A mastery of foreign languages is regarded by most of us with admiration – and suspicion. Clegg is more connected to European blood lines than the Royal Family, and can converse in most countries. He famously has five languages, six if you count his much-admired body language. It is not a question of token phrases. When John F Kennedy said "Ich bin ein Berliner" (before bashfully calling out for a translator) he was cheered wildly for managing four words. Clegg gabbled about the mist in Britain and the sun in Berlin before advancing to a meteorological metaphor about the refreshing German air being an omen for "our strengthening relationship".
Hague, who knows only Yorkshire drizzle, must have taken a dim view of his political colleague, a former ski instructor, and his fondness for high diplomatic altitudes. More wondrous than Clegg's German is his Dutch. His effortless conversation with Dutch journalists on a train has made YouTube. He did not just speak in Dutch, he gestured and ruminated and made jokes in Dutch.
I felt a hot itch of shame watching the footage. I am the daughter of a fervent European who worked for some years in Brussels furthering good relations. I am sorry to say that I developed a sulky adolescent resistance to speaking French or German, and an aggressive stance towards European popular music, little dogs and the urinating boy fountain. For sarcastic entertainment, my siblings and I would watch Dutch television. When children invent a language it sounds like Dutch. I remember the Dutch for "killed instantly" being so exaggeratedly guttural that we would repeat it gasping with mirth.
The Philistinism towards foreign languages is bad enough. Worse, is the sense that it is boastful and somehow unpatriotic to use another language.
The fact is that there is no need for an English person to learn another language. English is what we have given the world. It is our great export, especially now BP isn't doing so well. There are surely more people speaking English in China these days than in Britain. President Obama may have mixed feelings about colonial heritage, but he expresses them in English. He once told an audience, with calculated self deprecation, that he could not speak any other language, despite his international upbringing. He urged his fellow Americans to do better: "It's embarrassing when Europeans come over here – they all speak English, they speak French, they speak German. And then we go over to Europe and all we can say is 'merci beaucoup', right?" Naturally, the President was immediately denounced by the Americans for Legal Immigration lobby group: "Obama has stepped on a political landmine by stating Americans should be forced to learn to speak Spanish." Since America's second language is Spanish, this denial may be holding back the tide.
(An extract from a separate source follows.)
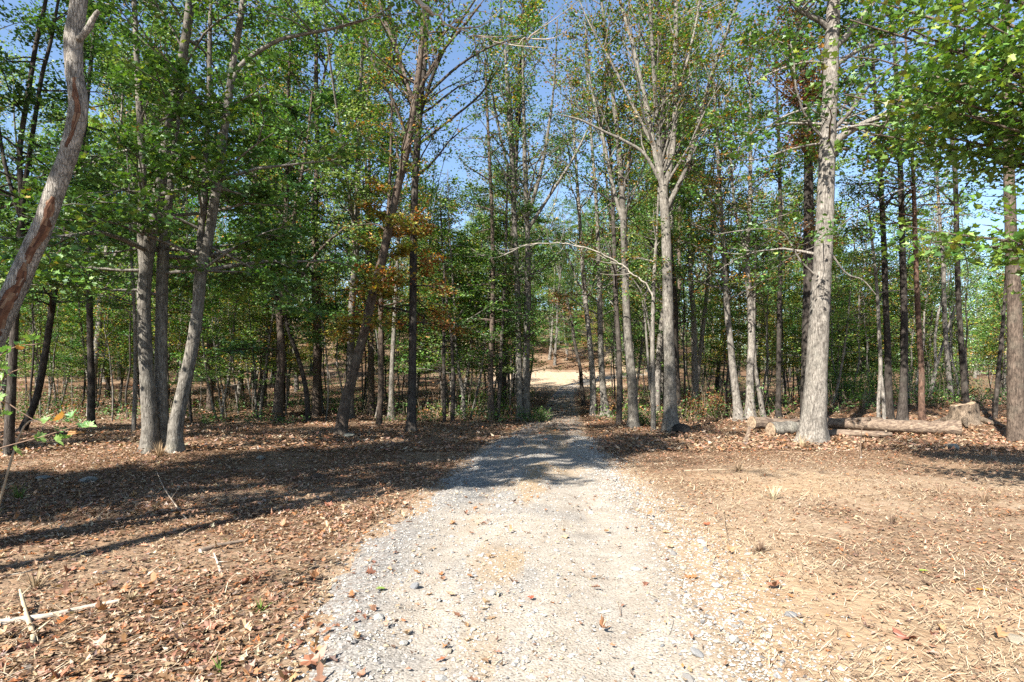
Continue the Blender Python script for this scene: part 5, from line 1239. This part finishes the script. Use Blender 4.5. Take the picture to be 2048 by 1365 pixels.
stick('thin brown stick slanting upright out of the sunlit soil near the gravel', [(1459, 1096), (1450, 1060, .04), (1442, 1030, .14)], .005, .003, (.38, .28, .19), 826)
stick('straight grey stick on the sunny litter pointing at the dry tangle', [(1368, 944), (1410, 942), (1455, 942)], .022, .018, (.42, .32, .22), 827)
stick('long brown branch lying in the sun in front of the big pale oak', [(1560, 905), (1620, 910), (1690, 925)], .020, .008, (.26, .18, .12), 828, [(.5, (.6, .5, .2), .5)])
stick('pale thin pole on the litter below the split end of the long log', [(1800, 885), (1850, 893), (1888, 897)], .016, .010, (.60, .50, .36), 829)
stick('long slender grey branch in the middle of the sandy soil', [(1560, 1070), (1620, 1074), (1670, 1084), (1702, 1096)], .011, .005, (.44, .34, .24), 830, [(.4, (.8, .3, .12), .25)])
stick('crooked dark stick near the bottom beside the large red-brown leaf', [(1692, 1308), (1725, 1300), (1762, 1286), (1728, 1256)], .007, .004, (.34, .27, .20), 831)
stick('dark rotting stick in the shade streak above the rusty leaves', [(205, 1150), (228, 1146), (250, 1144)], .018, .015, (.11, .09, .08), 832)
stick('dark upright stake in the sunny litter before the long log', [(1722, 918), (1721, 905, .18), (1724, 888, .42)], .020, .010, (.22, .15, .10), 833)
stick('grey log-like branch in the shade stripe beside the drive', [(400, 1108), (440, 1096), (495, 1084)], .030, .016, (.26, .20, .15), 834)
def long_twig():
    rng = R_(840); Y = 6.0; a = W(-20, 905, Y); a[2] = float(H(a[0], a[1])); root = tag(empty('bare_twig', tuple(a)), 'long bare tan twig rising from the litter below the maple sapling', 'twig')
    P = spline([np.zeros(3), W(40, 868, Y) - a, W(85, 838, Y) - a, W(112, 826, Y) - a], 14); P[0] = [-.6, 0, 0]
    m = MB(); tube(m, P, np.linspace(.013, .004, 14), 6, 0, (.48, .38, .26)); m.build('stem', M_BARE, root)
long_twig()
print('objects', len(bpy.data.objects), 'tris', sum(sum(len(p.vertices) - 2 for p in me.polygons) if len(me.polygons) < 1000 else len(me.loops) - 2 * len(me.polygons) for me in bpy.data.meshes))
In the same way, we are getting tougher about immigrants learning to speak English. We want to know what they are saying. Do not think us paranoid, but the Mail last week speculated whether Miriam Clegg's new job as adviser to a Spanish company building British wind farms was revenge for the Armada. It works both ways. If we want to change our tone towards the rest of Europe, we need only to speak their languages. Tear up the Lisbon Treaty, but do so in Dutch.